Karl Rove and Sen. Mike Lee are going head-to-head over Obamacare and calls from within the GOP to defund it or shut down the government.
The two debated Monday on
Sean Hannity's radio program.
Lee and other tea party members of Congress have
vowed to defeat any federal spending bill that contains money for the Affordable Care Act.
"The best way to delay is to defund," the Utah senator said. "We've got to fight on every single front we have."
For his part, Rove believes a government shutdown would be blamed on the GOP and would hurt Republicans in next year's midterm elections.
Lee, however, said the plan is to shift responsibility for a shutdown to the Democrats. The GOP-controlled House could pass a continuing resolution funding government beyond Sept. 30, but with a rider from Georgia Rep. Tom Graves to defund Obamacare. That, he said, would shift the government-shutdown decision to Senate Democrats.
"Would they choose to shut down government?
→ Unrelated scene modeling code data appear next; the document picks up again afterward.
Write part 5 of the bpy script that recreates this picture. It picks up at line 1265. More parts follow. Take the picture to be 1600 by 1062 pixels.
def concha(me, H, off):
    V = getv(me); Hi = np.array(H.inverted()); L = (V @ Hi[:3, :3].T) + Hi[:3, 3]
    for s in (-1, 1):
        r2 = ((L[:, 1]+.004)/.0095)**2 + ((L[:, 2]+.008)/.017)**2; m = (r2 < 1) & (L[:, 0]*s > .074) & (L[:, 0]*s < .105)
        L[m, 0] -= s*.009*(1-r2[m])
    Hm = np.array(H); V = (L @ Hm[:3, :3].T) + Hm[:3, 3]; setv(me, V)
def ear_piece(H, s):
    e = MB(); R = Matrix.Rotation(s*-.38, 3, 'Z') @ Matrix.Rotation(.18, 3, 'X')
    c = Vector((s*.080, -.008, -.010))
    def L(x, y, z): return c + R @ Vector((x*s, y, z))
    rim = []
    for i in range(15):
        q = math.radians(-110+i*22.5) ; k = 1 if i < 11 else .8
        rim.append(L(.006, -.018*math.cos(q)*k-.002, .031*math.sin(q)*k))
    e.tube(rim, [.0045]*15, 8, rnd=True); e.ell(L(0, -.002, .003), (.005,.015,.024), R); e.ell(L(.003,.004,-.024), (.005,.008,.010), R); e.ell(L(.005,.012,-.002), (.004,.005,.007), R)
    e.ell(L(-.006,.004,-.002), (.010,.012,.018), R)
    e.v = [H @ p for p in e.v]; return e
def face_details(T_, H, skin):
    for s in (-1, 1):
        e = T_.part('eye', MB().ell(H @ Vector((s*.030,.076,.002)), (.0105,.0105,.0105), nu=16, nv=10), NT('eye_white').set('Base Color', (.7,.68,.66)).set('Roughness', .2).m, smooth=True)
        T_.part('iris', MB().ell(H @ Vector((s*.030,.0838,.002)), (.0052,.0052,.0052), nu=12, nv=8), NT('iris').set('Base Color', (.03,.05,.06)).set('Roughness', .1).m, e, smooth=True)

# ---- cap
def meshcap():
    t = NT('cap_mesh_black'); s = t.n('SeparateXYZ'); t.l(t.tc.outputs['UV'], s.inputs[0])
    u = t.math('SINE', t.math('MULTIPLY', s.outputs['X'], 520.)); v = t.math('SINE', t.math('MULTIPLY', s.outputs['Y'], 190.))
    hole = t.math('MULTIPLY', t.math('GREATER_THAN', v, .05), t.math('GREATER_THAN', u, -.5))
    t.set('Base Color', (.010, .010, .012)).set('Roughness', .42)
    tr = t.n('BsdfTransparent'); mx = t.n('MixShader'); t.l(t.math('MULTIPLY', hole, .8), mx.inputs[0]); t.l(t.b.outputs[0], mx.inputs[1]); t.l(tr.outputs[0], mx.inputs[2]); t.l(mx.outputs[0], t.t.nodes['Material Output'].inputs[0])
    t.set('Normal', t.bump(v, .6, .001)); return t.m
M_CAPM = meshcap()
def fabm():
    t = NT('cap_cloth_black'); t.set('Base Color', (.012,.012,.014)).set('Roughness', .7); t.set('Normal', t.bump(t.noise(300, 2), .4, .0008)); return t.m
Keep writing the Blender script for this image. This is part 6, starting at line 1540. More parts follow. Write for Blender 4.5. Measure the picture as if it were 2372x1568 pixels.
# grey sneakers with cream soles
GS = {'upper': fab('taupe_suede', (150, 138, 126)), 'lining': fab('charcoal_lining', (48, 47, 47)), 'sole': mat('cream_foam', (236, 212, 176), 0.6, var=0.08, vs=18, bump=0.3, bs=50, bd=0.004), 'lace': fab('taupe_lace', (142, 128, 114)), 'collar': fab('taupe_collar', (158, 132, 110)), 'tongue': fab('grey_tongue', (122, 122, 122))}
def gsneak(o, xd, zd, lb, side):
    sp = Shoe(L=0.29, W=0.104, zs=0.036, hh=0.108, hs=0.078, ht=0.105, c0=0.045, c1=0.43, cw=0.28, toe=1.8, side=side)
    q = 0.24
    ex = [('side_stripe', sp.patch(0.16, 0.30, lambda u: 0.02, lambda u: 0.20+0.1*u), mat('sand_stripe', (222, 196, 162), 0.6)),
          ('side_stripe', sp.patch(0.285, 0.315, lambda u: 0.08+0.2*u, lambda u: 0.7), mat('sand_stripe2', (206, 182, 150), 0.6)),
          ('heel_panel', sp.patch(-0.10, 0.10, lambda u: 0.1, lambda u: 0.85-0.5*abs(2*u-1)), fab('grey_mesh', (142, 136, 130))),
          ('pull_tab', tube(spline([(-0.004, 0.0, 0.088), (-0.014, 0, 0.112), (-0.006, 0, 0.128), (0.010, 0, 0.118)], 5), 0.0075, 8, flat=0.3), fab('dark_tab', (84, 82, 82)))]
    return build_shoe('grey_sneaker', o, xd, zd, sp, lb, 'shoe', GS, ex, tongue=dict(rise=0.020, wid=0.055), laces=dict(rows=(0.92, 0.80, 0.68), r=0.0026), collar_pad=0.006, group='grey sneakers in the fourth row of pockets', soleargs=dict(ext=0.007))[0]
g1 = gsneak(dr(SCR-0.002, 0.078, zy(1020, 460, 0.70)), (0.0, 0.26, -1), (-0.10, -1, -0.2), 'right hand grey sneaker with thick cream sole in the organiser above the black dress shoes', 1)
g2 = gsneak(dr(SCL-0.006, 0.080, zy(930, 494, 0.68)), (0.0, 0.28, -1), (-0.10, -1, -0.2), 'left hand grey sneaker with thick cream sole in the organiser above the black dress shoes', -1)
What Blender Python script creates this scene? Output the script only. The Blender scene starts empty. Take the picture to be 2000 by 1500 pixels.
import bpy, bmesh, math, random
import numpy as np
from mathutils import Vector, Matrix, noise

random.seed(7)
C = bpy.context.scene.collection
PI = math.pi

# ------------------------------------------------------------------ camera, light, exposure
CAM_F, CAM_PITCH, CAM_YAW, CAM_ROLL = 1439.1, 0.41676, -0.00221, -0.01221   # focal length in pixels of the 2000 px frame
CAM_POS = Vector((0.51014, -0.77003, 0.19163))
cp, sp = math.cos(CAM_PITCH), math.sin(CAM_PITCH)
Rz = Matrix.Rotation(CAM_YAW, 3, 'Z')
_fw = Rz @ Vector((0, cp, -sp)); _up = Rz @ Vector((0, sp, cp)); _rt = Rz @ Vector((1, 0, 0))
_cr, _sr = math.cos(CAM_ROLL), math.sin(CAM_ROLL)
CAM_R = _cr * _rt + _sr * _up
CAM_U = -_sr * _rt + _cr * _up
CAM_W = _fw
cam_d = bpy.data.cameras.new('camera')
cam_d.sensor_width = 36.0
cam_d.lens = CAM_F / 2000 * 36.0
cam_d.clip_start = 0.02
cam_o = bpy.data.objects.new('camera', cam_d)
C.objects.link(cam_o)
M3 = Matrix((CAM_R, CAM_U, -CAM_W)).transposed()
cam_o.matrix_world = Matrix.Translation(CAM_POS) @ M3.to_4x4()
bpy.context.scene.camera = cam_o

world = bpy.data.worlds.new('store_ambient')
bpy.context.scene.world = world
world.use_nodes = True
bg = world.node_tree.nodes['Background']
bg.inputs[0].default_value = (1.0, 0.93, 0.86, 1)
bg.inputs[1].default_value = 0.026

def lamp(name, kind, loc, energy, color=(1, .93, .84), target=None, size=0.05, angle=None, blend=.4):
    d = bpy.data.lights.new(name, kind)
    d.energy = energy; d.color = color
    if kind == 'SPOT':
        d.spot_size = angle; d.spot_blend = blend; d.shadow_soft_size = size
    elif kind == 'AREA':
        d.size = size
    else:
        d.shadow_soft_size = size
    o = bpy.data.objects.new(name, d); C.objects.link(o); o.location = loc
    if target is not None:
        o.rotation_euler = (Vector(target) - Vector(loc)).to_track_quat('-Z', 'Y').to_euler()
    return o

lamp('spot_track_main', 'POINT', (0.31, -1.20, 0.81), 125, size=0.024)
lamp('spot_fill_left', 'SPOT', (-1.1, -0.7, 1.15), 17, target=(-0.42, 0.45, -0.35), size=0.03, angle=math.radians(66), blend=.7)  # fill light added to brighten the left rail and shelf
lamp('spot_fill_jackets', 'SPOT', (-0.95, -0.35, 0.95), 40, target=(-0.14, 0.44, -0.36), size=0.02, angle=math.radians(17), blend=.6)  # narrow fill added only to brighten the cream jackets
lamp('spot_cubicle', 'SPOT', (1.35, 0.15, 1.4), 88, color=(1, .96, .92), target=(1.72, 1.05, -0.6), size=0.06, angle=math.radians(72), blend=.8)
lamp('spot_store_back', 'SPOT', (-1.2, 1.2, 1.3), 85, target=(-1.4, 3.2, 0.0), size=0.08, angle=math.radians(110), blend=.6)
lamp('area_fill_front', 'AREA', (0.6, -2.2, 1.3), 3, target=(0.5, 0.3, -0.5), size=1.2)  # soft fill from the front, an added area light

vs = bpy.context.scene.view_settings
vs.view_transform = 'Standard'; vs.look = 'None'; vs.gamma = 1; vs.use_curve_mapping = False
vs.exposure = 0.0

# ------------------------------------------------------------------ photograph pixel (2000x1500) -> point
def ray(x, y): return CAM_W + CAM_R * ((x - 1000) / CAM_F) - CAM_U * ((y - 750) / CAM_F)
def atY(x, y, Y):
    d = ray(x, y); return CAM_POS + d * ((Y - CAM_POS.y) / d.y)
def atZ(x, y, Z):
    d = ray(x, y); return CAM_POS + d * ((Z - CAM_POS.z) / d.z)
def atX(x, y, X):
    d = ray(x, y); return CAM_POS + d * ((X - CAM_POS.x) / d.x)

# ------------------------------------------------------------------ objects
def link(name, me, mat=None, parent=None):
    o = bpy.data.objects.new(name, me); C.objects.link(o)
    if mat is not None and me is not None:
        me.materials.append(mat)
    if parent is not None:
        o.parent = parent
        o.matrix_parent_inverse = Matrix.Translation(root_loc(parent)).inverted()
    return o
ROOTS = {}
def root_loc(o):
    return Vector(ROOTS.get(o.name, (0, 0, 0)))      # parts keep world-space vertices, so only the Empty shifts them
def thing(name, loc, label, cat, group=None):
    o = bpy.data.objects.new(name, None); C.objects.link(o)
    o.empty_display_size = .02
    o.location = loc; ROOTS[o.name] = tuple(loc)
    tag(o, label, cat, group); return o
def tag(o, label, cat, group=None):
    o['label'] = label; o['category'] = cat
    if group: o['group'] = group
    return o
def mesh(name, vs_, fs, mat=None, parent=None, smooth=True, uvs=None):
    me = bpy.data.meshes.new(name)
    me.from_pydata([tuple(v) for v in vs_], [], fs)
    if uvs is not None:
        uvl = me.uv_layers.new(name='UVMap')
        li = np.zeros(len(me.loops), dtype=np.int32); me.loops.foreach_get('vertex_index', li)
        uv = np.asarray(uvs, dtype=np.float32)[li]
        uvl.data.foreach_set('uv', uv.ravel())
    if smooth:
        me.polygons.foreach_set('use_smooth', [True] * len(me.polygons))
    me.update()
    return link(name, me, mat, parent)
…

Or do the right thing?" Lee asked Rove.
Rove countered that there is no way Senate Democrats would vote for a bill that defunds the health care reform law.
"It counts on the Democrats, when the House sends over a bill, caving," he said of the Lee plan. "And what evidence do we have that they will?"
He suggested that the Senate instead would strip the bill of the Obamacare rider and send it back to the House before the Sept. 30 deadline.
"This just assumes that the Democrats are going to be scared of a shutdown. They aren't," Rove said. "This is the one strategy, the one tactic that might be able to guarantee that the Democrats pick up seats in the Congress in 2014."
A better way to delay Obamacare, Rove said, would be to build support in the Senate for delaying by a year the law's individual mandate that requires everyone to have health care coverage. The White House already has
delayed the employer mandate until 2015.
Rove argued that GOP lawmakers would fare better with voters by continuing to oppose Obamacare without threatening a government shutdown, then wait for a Republican president who could help repeal or defund the law.